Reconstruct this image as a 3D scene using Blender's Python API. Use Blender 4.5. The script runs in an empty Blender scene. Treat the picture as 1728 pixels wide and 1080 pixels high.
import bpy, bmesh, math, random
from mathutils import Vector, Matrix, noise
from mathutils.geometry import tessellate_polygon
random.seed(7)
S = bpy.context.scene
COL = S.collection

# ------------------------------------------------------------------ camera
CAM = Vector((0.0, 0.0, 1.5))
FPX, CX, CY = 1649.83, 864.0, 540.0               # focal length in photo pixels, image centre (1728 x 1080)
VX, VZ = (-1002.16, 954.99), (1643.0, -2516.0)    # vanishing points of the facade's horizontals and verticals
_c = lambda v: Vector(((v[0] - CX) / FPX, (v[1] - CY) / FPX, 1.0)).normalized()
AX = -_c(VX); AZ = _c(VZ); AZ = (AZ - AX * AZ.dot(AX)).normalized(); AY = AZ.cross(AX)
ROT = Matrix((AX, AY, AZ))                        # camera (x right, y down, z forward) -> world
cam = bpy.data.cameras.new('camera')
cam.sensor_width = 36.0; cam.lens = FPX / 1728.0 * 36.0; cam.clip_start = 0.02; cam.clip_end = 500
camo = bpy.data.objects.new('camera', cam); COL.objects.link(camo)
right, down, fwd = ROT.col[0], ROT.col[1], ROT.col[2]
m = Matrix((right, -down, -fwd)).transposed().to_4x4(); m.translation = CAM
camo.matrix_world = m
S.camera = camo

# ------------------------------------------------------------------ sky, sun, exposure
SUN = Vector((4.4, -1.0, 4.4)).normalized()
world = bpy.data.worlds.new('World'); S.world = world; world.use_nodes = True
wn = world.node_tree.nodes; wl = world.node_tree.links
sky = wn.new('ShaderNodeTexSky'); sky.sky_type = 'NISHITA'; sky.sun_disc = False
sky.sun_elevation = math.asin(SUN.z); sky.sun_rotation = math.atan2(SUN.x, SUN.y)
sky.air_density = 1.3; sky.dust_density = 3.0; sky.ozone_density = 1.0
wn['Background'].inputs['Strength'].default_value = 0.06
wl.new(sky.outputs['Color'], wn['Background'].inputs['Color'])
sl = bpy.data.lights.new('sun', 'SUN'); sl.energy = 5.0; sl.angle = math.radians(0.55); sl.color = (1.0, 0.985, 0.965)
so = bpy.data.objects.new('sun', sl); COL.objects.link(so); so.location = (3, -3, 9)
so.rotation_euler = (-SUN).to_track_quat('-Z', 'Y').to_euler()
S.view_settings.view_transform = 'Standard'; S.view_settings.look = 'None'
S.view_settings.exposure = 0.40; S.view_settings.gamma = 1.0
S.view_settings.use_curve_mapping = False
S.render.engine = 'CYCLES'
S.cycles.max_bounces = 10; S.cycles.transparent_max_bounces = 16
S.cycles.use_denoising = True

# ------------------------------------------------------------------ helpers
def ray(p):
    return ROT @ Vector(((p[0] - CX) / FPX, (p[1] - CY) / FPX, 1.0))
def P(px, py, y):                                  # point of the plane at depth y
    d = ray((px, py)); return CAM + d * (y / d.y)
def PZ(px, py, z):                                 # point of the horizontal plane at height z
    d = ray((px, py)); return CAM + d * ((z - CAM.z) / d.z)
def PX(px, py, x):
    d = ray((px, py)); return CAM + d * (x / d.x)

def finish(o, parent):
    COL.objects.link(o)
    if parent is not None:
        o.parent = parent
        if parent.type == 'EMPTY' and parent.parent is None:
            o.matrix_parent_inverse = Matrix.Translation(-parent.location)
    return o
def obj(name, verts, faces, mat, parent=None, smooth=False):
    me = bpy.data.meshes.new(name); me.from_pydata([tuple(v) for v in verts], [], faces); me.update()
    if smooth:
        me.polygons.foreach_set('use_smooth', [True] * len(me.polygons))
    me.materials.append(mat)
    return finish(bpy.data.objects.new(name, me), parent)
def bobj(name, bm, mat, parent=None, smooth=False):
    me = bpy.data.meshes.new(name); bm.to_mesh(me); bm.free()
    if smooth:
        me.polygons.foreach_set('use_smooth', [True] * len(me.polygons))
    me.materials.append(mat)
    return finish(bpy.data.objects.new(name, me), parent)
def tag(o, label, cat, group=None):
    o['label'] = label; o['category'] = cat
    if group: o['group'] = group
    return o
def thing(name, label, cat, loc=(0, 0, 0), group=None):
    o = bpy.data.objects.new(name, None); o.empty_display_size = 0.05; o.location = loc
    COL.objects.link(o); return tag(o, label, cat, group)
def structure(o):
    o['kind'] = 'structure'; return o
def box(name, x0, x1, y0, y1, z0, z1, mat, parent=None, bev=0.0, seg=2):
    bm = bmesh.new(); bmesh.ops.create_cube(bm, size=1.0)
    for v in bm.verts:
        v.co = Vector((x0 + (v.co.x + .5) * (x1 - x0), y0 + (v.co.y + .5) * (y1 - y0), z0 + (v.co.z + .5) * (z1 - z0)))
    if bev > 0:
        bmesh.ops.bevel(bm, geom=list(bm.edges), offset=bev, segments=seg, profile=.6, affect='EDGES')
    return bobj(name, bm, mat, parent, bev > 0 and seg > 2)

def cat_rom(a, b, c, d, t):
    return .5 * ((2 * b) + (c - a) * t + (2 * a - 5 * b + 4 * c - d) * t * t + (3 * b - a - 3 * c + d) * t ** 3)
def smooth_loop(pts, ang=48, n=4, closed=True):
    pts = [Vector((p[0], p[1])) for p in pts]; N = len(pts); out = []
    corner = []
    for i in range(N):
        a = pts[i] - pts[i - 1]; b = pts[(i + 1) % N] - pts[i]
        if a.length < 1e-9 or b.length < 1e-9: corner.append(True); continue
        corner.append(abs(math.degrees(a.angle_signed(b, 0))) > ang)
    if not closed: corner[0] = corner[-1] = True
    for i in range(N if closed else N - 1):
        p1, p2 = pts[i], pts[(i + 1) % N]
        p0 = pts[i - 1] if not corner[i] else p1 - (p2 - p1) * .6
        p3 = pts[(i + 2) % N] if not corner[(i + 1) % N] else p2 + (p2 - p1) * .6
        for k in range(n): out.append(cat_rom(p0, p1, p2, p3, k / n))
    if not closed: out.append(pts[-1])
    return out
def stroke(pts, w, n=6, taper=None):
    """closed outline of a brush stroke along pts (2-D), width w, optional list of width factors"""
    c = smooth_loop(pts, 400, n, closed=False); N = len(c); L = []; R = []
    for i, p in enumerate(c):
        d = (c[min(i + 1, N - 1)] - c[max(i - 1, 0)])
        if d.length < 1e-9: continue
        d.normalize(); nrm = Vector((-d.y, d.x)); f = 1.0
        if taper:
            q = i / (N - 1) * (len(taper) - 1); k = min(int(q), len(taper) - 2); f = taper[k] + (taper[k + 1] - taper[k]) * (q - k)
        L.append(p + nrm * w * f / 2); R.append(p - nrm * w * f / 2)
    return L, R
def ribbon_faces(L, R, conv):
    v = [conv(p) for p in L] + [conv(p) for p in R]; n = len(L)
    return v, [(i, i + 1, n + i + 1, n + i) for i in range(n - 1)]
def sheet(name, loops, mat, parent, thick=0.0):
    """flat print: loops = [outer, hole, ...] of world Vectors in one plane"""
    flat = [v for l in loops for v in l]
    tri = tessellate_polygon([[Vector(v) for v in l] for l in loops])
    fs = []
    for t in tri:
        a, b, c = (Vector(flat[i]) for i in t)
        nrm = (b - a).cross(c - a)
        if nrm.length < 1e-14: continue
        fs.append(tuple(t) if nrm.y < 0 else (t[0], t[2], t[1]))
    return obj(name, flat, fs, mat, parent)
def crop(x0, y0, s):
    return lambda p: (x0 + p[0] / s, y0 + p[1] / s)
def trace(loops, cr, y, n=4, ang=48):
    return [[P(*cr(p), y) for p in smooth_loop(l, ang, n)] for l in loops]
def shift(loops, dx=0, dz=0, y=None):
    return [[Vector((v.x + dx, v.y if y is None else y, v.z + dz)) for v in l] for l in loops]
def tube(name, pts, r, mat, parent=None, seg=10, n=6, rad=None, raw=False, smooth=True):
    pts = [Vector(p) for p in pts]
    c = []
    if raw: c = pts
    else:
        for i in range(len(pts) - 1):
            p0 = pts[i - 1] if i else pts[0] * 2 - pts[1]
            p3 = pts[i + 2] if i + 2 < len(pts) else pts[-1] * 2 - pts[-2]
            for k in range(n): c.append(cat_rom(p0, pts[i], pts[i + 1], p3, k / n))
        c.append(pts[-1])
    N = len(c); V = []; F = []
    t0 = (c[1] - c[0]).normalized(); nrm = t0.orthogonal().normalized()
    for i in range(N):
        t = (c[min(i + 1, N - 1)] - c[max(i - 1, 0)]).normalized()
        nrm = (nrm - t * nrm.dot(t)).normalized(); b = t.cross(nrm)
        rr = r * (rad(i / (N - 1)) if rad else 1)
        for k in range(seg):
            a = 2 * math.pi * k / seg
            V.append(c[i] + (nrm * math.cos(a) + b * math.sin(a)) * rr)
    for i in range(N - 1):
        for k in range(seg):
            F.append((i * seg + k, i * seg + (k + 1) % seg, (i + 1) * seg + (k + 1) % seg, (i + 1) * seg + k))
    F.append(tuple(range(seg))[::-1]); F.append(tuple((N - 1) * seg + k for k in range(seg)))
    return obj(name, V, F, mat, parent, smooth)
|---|
- [DIRECTIONS FOR THIS TASK]: Only the lines from the first line of the material above through the line that contains "COL = S.collection" should be quoted, each one exactly.

- [OUTPUT OF THE TASK]:
Reconstruct this image as a 3D scene using Blender's Python API. Use Blender 4.5. The script runs in an empty Blender scene. Treat the picture as 1728 pixels wide and 1080 pixels high.
import bpy, bmesh, math, random
from mathutils import Vector, Matrix, noise
from mathutils.geometry import tessellate_polygon
random.seed(7)
S = bpy.context.scene
COL = S.collection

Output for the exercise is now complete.